Reality is setting in, as we embark on my youngest child’s senior year of high school. As much as I said I wouldn’t do this, I am marking the “lasts”. Monday was the last first day of school for our homeschool, Cornerstone Academy. My husband was the one who said it to my face, as I frantically stuck my fingers in my ears, chanting “La la la la la! I can’t hear you!”

“I don’t want to make you sad, but do you realize that this is our last “first day of school” ever?”

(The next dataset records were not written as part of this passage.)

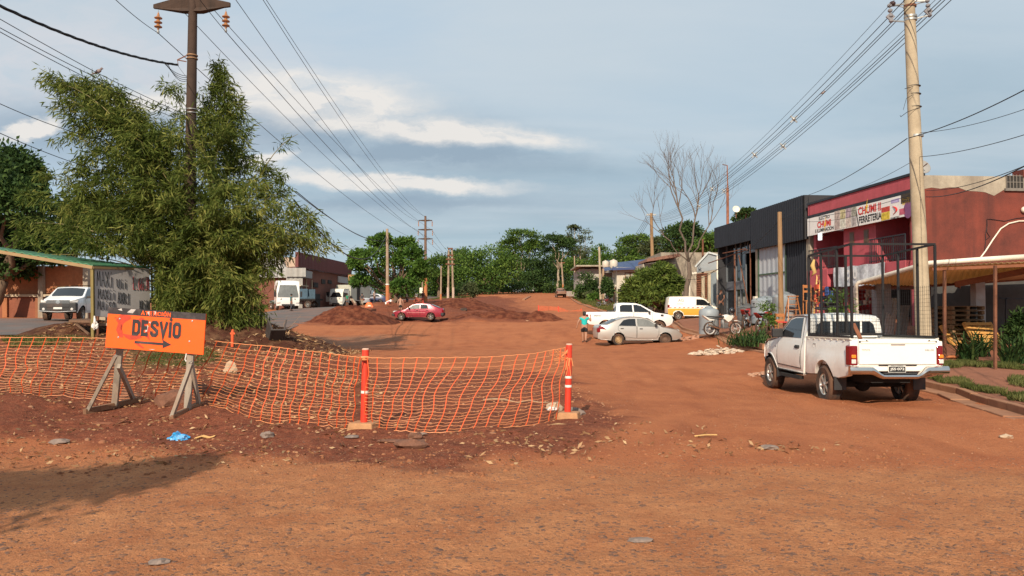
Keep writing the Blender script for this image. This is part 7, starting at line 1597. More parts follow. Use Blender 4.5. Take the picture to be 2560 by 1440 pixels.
def tintmat(name, cols, rough=.9, bump=.0):
    m, t, b = newmat(name); at = t.n('ShaderNodeAttribute', attribute_name='tint').outputs['Fac']; cr = t.n('ShaderNodeValToRGB'); t.L.new(at,cr.inputs[0]); e = cr.color_ramp.elements; e[0].color = (*cols[0],1); e[1].color = (*cols[-1],1)
    for k,c in enumerate(cols[1:-1]): q = cr.color_ramp.elements.new((k+1)/(len(cols)-1)); q.color = (*c,1)
    pos = t.n('ShaderNodeNewGeometry').outputs['Position']; nz = t.noise(pos,30,4,.65); t.L.new(t.mix(t.math('MULTIPLY',t.ramp(nz,.45,.65),.7),cr.outputs[0],(.36,.15,.062)),b.inputs['Base Color']); b.inputs['Roughness'].default_value = rough; b.inputs['Specular IOR Level'].default_value = .2; MATS[name] = m; return m
COBM = tintmat('cobble_stone', [(.085,.054,.047),(.14,.078,.056),(.18,.095,.058),(.11,.070,.058)])
pts = []
while len(pts) < 12500:
    y = 4.2+8.0*g.random()**1.15; x = (g.random()*2-1)*(.72*y+.5); lim = 9.2 if x > -2 else 10.2
    if y > lim+.9*vnoise(np.array([x]),np.array([y]),.8)[0]-.5: continue
    if vnoise(np.array([x]),np.array([y]),.55)[0] < .14: continue
    pts.append((x,y))
pa_ = np.array(pts); pz = ground_z(pa_[:,0],pa_[:,1]); bandk = 1-.55*smooth(5.5,9.5,pa_[:,1])
big = g.random(len(pa_)) < .05
stones('cobbles', np.column_stack([pa_,pz]), (.008+.015*g.random(len(pa_))**2+.022*big*g.random(len(pa_)))*(.6+.6*bandk), .24, COBM, 'dusty half buried cobblestones across the foreground', .28, .5)
PEB = tintmat('pebble', [(.15,.055,.032),(.24,.10,.055),(.34,.18,.10),(.20,.11,.08)])
def scatter(poly, n, dens=.5, s=.7, lift=0):
    a = np.array([(p[0],p[1]) for p in poly]); lo, hi = a.min(0), a.max(0); q = lo+(hi-lo)*g.random((n*6,2)); k = (sdist(q[:,0],q[:,1],poly) > -.15)&(vnoise(q[:,0],q[:,1],s) > dens); q = q[k][:n]; return np.column_stack([q,ground_z(q[:,0],q[:,1])+lift])
pp = scatter(POLY_SOIL, 8000, .34); pp = pp[pp[:,0] > -13]
stones('pebbles', pp, .008+.026*g.random(len(pp))**3+.03*(g.random(len(pp)) < .012), .7, PEB, 'loose pebbles and clods on the dark soil around the net', .2)
p3 = scatter([(-12,9.6),(-8,8.9),(-3,8.3),(1,8.0),(4.5,8.6),(5.2,10.4),(2,9.9),(-2,9.6),(-7,10.4),(-12,11.5)], 1300, .42, .5)
stones('clods', p3, .010+.030*g.random(len(p3))**3, .75, tintmat('clod', [(.14,.05,.026),(.20,.08,.04),(.27,.11,.055)]), 'crumbled clods along the edge of the dug soil', .15, .5)
p4 = scatter([(-9,4),(9,4),(9,8.6),(-9,9.6)], 3000, .3, .6)
stones('loose_grit', p4, .004+.010*g.random(len(p4))**2, .7, PEB, 'loose grit lying between the foreground cobbles', .1, .4)
p2 = scatter([(-7,8.7),(7,8.3),(9,14),(6,24),(-3,30),(-5,20),(2,14),(2.5,10.5),(-7,10.3)], 2600, .5)
stones('gravel', p2, .006+.014*g.random(len(p2))**2, .6, PEB, 'fine gravel scattered on the dirt lane', .2)
DRY = leafmat('leaf_litter', (.13,.055,.028), (.30,.155,.075), (.50,.34,.19), .1)
lt_p = scatter(POLY_LITTER, 8200, .40, .6, .02); lt_p = lt_p[lt_p[:,0] > -14]
m2 = scatter([(-13,25),(-9,22.8),(-5.5,24.2),(-5,27),(-9,29)], 0+2200, .35, .5, .0)
m3 = scatter([(-9,9.4),(-1,8.6),(4.2,9.6),(2.4,12),(-1,11),(-9,12.8)], 900, .5, .4, .015)
al = np.concatenate([lt_p,m3]); ax = g.normal(size=(len(al),3)); ax[:,2] = ax[:,2]*.25+.12
lo_ = leaves('leaf_litter', al, ax, .085, .03, DRY); props(lo_, 'dry leaf litter on the ground behind and below the net', kind='stuff')
# bamboo litter on the mound: follow the mound by ray casting down onto it
bpy.context.view_layer.update(); dg_ = bpy.context.evaluated_depsgraph_get()
mp = [o for o in COL.objects if o.name.startswith('soil_heap') and 'bamboo' in o['label']]
q_ = []
for x,y in g.uniform((-15.5,23.2),(-5.2,29.0),(5200,2)):
    best = h(x,y)
    for o in mp:
        r_ = o.ray_cast(V((x,y,9))-o.location, V((0,0,-1)))
        if r_[0]: best = max(best, r_[1].z)
    if vnoise(np.array([x]),np.array([y]),.8)[0] > .38: q_.append((x,y,best+.01))
q_ = np.array(q_); ax = g.normal(size=(len(q_),3)); ax[:,2] *= .25; ax[:,2] += .1
lo_ = leaves('bamboo_litter', q_, ax, .17, .035, DRY); props(lo_, 'fallen dry bamboo leaves covering the earth mound', kind='stuff')
# ---- single stones and scraps that can be told apart
STN = M('red_stone', (.165,.075,.046), .9, var=.35, scale=6, bump=.012, bscale=25); STG = M('grey_stone', (.20,.15,.125), .85, var=.3, scale=6, bump=.01, bscale=25); STP = M('pale_stone', (.46,.33,.22), .9, var=.25, scale=6, bump=.008, bscale=25)
for px,py,r,mt,lab,rt in ((434,1012,(.30,.20,.17),STN,'large red brown boulder leaning on the right sign stand',0),(488,990,(.22,.15,.15),STN,'upright red brown rock wedged behind the right sign stand',.5),(318,1000,(.20,.13,.13),STN,'dark red block of stone on the left sign stand base',.3),
    (1440,1035,(.16,.10,.09),STG,'grey broken stone lying on the concrete foot of the right red post',0),(1385,1025,(.17,.13,.10),STP,'flat pink slab beside the right red post',.4),(1025,1122,(.22,.13,.07),STN,'flat broken brown slab lying on the soil below the net',.2),(1040,1105,(.13,.08,.06),STN,'angular brown stone beside the flat broken slab',1.1),
    (670,1100,(.085,.06,.05),STG,'smooth grey pebble between the blue bag and the middle red post',.3),(150,1108,(.12,.08,.05),STG,'flat grey brown stone left of the blue bag',.3),(2515,1095,(.11,.08,.035),STP,'pale flat stone on the road below the kerb at right',.2),(1925,1122,(.13,.08,.035),STG,'flat grey stone sitting on the dirt below the caged pickup',.1),(880,1100,(.10,.07,.025),STG,'thin grey slate beside the middle post foot',.1),(1048,1090,(.11,.05,.02),STG,'grey slate flake under the net right of the middle post',0),(985,1112,(.3,.06,.02),STN,'long splintered slab fragment below the net',-.1),(400,1410,(.085,.05,.02),STG,'large flat grey cobble in the near left foreground',.1),(1600,1352,(.09,.055,.018),STG,'large flat dark cobble in the near right foreground',.2),(575,935,(.16,.05,.17),STP,'tan sandstone slab standing behind the net right of the sign',.4)):
    c = G(px,py); mb = MB(); mb.rock((0,0,0), r, int(px), rt, .52); o = mb.obj('stone', mt, None, world=False); c.z = float(ground_z(c.x,c.y)); o.location = c+V((0,0,r[2]*.45)); props(o, lab, 'stone')
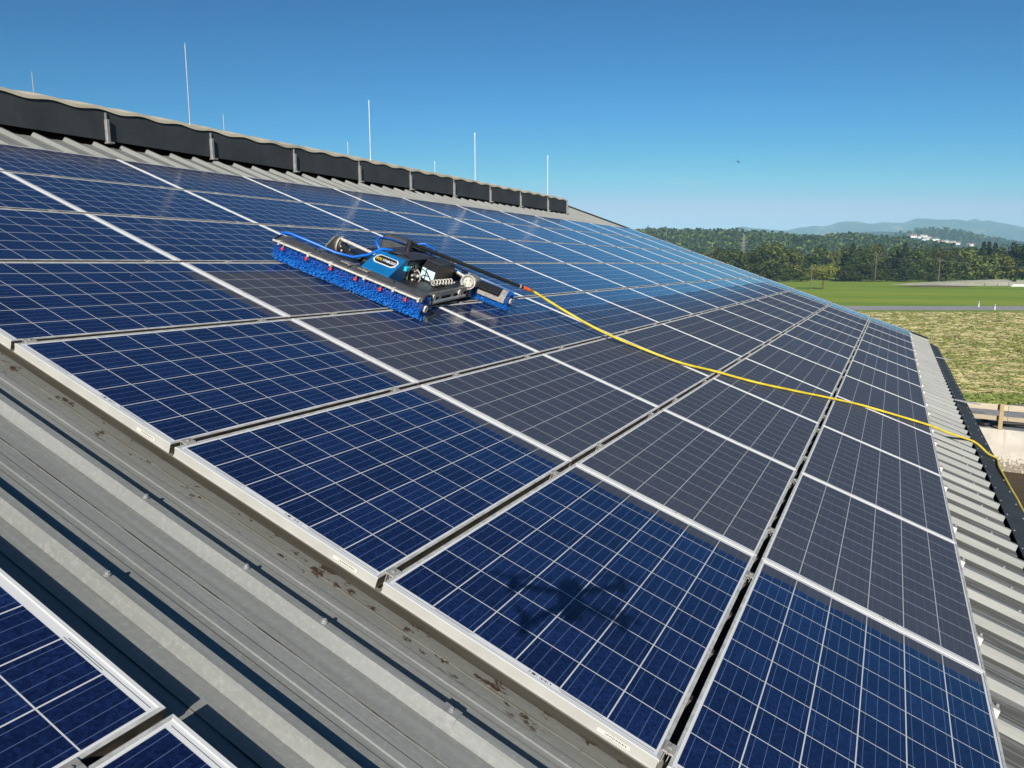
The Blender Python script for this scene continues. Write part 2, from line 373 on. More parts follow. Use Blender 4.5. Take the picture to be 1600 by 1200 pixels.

Oh honey. Do I realize? I’ve been doing nothing but realizing… I’ve been shoving those realizations down and trying to stuff them back into the box of denial for at least a year. I’ve been gazing at my 6’2″ baby and blinking back tears. I’ve been swallowing around a bowling ball lodged in my throat while sitting in an empty house all summer while he and his sister have worked overnight summer camp, because I know this will be my new normal all too soon. I have helped my second youngest move into her first post-college apartment, smiling as my insides crumble, because her bed and wall decorations and clothes and stuff are gone from her bedroom now. The girls’ room isn’t the girls’ room any more – although it will forever be the girls’ room. I have nearly broken down in the grocery store, realizing that a gallon of milk is too much to buy, and reaching for the 1/2 gallon instead. I feel like a crazy person.
Oh honey. I realize.

There is a lot of “letting go” happening around here. I can see that this is a process and am grateful that the Lord has given me friends and a homeschool community to walk through this with. Several of my friends and I have formed an “Empty Nest Survival Group” to give us a place to commiserate and support one another. My husband is being supportive – he really is – but I can tell he is a bit bewildered by the intensity of my emotions. He doesn’t quite know what to do when I say, “I am NOT okay right now!” My friends with grown kids know that I need chocolate and a glass bottle of wine and a good cry.

I know God will be revealing the next thing for me, as this year goes on. I know that launching our arrows is what we have been working toward, and we have done our best. I know that God is faithful and still has work for me to do. But I can’t help the tears. I will still be marking the “lasts” and grieving a season of motherhood that is ending, while looking forward to new good things ahead.”

Ecclesiastes 3:1 For everything there is a season, a time for every activity under heaven.

Isaiah 43:19 See, I am doing a new thing! Now it springs up; do you not perceive it? I am making a way in the wilderness and streams in the wasteland.